Description of the task: Could you write out the opening lines of the data, word for word, stopping after the line that contains "S=bpy.context.scene"?

Available data:

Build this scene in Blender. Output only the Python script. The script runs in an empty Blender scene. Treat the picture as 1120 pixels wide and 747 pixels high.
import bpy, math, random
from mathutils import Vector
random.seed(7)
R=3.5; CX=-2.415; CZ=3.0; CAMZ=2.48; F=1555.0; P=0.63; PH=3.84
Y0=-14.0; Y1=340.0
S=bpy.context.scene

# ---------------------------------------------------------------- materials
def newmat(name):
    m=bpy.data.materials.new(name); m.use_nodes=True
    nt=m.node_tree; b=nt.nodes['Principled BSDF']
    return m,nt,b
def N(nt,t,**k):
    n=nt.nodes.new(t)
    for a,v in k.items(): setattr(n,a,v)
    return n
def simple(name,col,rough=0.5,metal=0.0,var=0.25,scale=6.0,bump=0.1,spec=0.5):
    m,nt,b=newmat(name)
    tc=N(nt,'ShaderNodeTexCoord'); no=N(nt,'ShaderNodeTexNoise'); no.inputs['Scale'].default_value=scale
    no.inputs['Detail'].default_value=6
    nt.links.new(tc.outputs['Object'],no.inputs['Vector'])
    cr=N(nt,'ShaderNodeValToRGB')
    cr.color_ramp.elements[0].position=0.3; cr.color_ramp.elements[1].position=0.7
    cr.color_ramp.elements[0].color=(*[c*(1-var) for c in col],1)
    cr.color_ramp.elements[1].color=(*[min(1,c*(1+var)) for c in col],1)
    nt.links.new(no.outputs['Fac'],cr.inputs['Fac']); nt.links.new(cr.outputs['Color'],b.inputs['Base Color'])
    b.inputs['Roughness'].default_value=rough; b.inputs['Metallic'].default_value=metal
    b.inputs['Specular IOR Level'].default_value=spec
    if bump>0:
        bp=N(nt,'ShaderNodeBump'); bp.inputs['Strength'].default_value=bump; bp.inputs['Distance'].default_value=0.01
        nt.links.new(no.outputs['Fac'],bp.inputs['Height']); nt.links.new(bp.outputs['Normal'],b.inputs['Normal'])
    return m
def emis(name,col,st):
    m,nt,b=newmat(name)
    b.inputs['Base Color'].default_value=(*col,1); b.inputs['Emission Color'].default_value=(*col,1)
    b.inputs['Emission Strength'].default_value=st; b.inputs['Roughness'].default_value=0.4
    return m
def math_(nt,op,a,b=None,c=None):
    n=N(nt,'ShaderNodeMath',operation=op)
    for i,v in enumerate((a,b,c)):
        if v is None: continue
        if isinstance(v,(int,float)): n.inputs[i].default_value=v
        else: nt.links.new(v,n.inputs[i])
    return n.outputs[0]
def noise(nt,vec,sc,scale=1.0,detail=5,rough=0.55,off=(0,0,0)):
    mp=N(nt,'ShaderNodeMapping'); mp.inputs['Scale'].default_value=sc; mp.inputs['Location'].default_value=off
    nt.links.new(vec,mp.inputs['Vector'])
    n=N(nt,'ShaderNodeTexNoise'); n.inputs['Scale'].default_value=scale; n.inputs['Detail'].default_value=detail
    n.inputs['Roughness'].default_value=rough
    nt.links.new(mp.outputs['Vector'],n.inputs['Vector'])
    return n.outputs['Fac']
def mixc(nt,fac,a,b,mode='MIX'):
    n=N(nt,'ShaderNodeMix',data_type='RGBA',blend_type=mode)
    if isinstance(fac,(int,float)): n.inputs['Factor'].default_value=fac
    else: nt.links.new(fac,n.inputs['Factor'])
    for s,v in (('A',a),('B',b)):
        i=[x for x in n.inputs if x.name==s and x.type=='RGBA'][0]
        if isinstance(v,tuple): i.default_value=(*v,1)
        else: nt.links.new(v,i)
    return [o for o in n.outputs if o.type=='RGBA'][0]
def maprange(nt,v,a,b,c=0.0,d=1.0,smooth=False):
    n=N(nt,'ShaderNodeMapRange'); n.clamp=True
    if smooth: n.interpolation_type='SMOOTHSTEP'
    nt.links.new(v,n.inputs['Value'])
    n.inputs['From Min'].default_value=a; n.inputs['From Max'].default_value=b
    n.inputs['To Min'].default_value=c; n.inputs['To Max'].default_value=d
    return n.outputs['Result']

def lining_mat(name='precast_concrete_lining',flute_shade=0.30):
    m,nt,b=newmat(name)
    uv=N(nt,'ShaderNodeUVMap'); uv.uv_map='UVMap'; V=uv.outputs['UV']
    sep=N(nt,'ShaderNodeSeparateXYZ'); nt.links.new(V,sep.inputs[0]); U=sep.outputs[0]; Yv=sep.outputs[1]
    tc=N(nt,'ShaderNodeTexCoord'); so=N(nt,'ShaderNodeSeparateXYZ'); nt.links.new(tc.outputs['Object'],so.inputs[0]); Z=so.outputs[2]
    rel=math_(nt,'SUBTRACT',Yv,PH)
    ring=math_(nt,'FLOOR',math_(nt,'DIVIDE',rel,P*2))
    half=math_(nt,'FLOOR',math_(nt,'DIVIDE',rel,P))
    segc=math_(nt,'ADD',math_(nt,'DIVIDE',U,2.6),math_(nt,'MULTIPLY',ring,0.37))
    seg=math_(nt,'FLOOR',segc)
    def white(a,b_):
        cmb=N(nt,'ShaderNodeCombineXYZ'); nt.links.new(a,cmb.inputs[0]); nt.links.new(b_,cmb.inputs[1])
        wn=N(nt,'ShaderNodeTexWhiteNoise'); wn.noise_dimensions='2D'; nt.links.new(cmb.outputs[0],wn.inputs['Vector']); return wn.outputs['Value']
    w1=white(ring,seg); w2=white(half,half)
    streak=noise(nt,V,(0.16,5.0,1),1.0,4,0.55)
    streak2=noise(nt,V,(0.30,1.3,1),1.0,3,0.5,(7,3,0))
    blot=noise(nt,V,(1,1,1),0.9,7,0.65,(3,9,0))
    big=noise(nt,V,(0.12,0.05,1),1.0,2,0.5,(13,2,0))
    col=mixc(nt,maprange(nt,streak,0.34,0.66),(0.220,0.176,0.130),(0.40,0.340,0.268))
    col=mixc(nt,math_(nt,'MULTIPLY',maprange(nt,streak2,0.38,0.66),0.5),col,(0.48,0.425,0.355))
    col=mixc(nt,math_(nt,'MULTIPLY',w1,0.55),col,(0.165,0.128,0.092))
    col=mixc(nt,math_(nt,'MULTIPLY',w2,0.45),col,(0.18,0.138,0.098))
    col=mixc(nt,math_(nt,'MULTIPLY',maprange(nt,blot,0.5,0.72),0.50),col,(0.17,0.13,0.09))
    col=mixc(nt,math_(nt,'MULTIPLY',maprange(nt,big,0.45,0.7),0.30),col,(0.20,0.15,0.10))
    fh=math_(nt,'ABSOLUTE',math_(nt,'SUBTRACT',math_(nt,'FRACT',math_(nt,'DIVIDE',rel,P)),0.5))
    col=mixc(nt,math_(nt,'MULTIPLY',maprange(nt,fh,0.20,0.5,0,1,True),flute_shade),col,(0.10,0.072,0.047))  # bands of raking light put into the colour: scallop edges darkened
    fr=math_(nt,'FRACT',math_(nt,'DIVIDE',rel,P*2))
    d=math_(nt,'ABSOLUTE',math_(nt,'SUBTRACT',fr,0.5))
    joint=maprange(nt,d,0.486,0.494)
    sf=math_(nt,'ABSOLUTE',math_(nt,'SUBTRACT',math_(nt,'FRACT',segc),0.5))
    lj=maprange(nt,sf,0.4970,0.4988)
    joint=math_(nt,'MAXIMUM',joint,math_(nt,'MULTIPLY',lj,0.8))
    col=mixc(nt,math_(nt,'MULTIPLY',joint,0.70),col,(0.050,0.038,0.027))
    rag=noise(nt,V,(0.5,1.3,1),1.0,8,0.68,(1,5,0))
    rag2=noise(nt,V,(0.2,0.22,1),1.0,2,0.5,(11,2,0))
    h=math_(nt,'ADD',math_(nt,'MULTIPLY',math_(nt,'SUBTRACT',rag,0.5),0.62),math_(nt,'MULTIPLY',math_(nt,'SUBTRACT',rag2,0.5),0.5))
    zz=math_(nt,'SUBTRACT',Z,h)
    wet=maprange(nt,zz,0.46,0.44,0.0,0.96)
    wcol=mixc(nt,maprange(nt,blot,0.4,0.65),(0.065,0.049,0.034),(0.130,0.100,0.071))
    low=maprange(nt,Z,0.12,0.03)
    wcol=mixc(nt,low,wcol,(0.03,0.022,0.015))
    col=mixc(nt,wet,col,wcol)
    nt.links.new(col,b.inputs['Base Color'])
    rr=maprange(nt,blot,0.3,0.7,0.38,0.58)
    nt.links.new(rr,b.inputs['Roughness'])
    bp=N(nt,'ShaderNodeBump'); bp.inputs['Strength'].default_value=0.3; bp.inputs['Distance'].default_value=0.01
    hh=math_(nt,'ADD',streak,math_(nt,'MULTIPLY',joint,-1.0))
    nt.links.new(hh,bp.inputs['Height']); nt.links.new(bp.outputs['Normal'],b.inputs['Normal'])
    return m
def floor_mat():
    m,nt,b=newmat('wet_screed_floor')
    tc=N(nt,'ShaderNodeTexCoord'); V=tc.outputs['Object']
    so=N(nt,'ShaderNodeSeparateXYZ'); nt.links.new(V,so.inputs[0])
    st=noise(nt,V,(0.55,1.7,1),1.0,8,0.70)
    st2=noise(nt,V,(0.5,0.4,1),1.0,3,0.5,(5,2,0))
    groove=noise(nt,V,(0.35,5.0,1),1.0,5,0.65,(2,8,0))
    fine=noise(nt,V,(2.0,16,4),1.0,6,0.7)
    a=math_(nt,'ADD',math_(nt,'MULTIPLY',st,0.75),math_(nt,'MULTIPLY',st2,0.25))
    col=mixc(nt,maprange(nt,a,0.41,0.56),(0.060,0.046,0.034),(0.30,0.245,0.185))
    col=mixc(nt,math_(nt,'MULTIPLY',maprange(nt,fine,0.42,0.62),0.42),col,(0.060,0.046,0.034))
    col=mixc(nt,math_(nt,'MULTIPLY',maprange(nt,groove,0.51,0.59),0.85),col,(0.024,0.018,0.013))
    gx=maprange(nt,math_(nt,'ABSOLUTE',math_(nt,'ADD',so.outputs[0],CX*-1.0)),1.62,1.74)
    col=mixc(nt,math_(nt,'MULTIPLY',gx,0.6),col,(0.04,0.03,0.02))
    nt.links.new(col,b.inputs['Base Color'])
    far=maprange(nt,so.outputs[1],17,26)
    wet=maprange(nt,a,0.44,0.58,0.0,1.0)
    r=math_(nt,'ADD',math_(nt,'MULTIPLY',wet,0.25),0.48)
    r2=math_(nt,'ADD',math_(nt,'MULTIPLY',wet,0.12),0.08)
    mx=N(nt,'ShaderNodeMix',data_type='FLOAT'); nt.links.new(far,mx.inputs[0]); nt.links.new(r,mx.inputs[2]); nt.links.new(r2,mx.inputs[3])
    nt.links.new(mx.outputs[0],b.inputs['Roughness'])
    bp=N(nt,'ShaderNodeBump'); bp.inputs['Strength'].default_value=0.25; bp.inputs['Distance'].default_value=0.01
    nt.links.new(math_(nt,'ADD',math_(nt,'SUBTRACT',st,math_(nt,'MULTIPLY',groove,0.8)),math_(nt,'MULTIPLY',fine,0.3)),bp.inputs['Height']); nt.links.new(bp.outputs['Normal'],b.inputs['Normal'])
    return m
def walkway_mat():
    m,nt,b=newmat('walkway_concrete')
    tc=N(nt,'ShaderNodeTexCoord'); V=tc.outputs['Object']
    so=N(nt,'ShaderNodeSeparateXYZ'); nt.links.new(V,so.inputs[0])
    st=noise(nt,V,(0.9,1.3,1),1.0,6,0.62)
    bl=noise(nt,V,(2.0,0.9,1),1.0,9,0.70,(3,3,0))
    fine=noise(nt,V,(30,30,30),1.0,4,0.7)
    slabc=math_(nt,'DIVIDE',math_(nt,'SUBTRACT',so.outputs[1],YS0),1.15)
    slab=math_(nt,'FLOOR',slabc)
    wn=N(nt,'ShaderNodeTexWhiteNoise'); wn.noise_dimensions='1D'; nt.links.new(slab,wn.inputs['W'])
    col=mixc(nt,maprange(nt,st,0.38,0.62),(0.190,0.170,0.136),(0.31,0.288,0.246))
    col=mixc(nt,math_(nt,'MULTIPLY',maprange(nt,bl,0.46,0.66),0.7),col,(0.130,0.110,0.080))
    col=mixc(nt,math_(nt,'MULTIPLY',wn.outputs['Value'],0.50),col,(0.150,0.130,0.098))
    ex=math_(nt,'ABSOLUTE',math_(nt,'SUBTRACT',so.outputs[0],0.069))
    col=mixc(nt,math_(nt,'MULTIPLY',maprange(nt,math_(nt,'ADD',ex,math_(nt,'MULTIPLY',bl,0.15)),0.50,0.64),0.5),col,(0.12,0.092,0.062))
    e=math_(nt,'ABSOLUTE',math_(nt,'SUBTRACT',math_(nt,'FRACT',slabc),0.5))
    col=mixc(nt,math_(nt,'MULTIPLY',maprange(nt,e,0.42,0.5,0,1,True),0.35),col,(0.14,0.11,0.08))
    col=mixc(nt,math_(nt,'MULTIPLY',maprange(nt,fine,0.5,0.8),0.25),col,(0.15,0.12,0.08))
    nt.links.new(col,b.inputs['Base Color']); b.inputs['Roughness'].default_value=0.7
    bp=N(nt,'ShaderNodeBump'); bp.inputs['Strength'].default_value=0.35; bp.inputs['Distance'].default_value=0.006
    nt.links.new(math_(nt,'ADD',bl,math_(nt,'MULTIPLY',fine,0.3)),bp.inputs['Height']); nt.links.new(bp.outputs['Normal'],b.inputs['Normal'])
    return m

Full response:
Build this scene in Blender. Output only the Python script. The script runs in an empty Blender scene. Treat the picture as 1120 pixels wide and 747 pixels high.
import bpy, math, random
from mathutils import Vector
random.seed(7)
R=3.5; CX=-2.415; CZ=3.0; CAMZ=2.48; F=1555.0; P=0.63; PH=3.84
Y0=-14.0; Y1=340.0
S=bpy.context.scene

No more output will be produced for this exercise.